# What needs to be done:
Pictures stay out of this copy, which runs from the first line of the material through the line containing "return (f(r), f(g), f(b), 1.0)".

# Provided data:

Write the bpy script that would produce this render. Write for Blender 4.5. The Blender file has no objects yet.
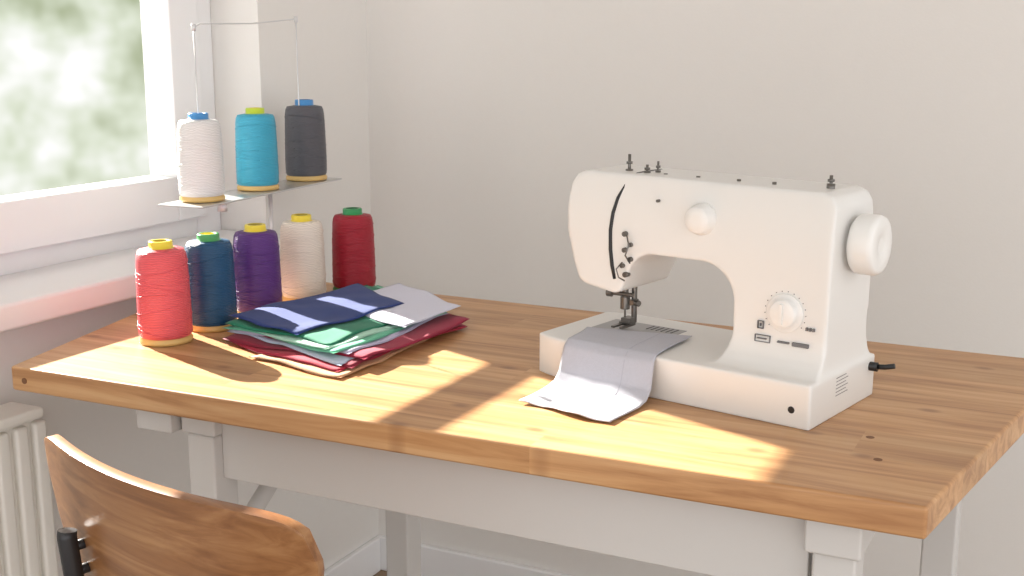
import bpy, bmesh, math, random
from mathutils import Vector, Matrix, noise
random.seed(4)
sc = bpy.context.scene
try:
    sc.view_settings.view_transform = 'Standard'
except Exception as e:
    print(e)
COL = sc.collection
def S(r, g, b):
    def f(c):
        c /= 255.0
        return c/12.92 if c <= 0.04045 else ((c+0.055)/1.055)**2.4
    return (f(r), f(g), f(b), 1.0)

# ---------------------------------------------------------------- materials
def new_mat(name):
    m = bpy.data.materials.new(name); m.use_nodes = True
    nt = m.node_tree
    return m, nt, nt.nodes['Principled BSDF']
def mat(name, col, rough=0.5, metal=0.0, bump=0.0, bscale=200.0, vary=0.0, vscale=8.0, sheen=0.0):
    m, nt, b = new_mat(name)
    b.inputs['Base Color'].default_value = col
    b.inputs['Roughness'].default_value = rough
    b.inputs['Metallic'].default_value = metal
    if sheen: b.inputs['Sheen Weight'].default_value = sheen
    tc = nt.nodes.new('ShaderNodeTexCoord')
    if vary > 0:
        n = nt.nodes.new('ShaderNodeTexNoise'); n.inputs['Scale'].default_value = vscale
        n.inputs['Detail'].default_value = 4
        nt.links.new(tc.outputs['Object'], n.inputs['Vector'])
        mx = nt.nodes.new('ShaderNodeMix'); mx.data_type = 'RGBA'
        mx.inputs[6].default_value = tuple(c*(1-vary) for c in col[:3])+(1,)
        mx.inputs[7].default_value = tuple(min(1, c*(1+vary)) for c in col[:3])+(1,)
        nt.links.new(n.outputs['Fac'], mx.inputs[0])
        nt.links.new(mx.outputs[2], b.inputs['Base Color'])
    if bump > 0:
        n2 = nt.nodes.new('ShaderNodeTexNoise'); n2.inputs['Scale'].default_value = bscale
        n2.inputs['Detail'].default_value = 3
        nt.links.new(tc.outputs['Object'], n2.inputs['Vector'])
        bp = nt.nodes.new('ShaderNodeBump'); bp.inputs['Strength'].default_value = bump
        bp.inputs['Distance'].default_value = 0.002
        nt.links.new(n2.outputs['Fac'], bp.inputs['Height'])
        nt.links.new(bp.outputs['Normal'], b.inputs['Normal'])
    return m

def math_node(nt, op, a, b=None):
    n = nt.nodes.new('ShaderNodeMath'); n.operation = op
    for i, v in enumerate((a, b)):
        if v is None: continue
        if isinstance(v, (int, float)): n.inputs[i].default_value = v
        else: nt.links.new(v, n.inputs[i])
    return n.outputs[0]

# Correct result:
Write the bpy script that would produce this render. Write for Blender 4.5. The Blender file has no objects yet.
import bpy, bmesh, math, random
from mathutils import Vector, Matrix, noise
random.seed(4)
sc = bpy.context.scene
try:
    sc.view_settings.view_transform = 'Standard'
except Exception as e:
    print(e)
COL = sc.collection
def S(r, g, b):
    def f(c):
        c /= 255.0
        return c/12.92 if c <= 0.04045 else ((c+0.055)/1.055)**2.4
    return (f(r), f(g), f(b), 1.0)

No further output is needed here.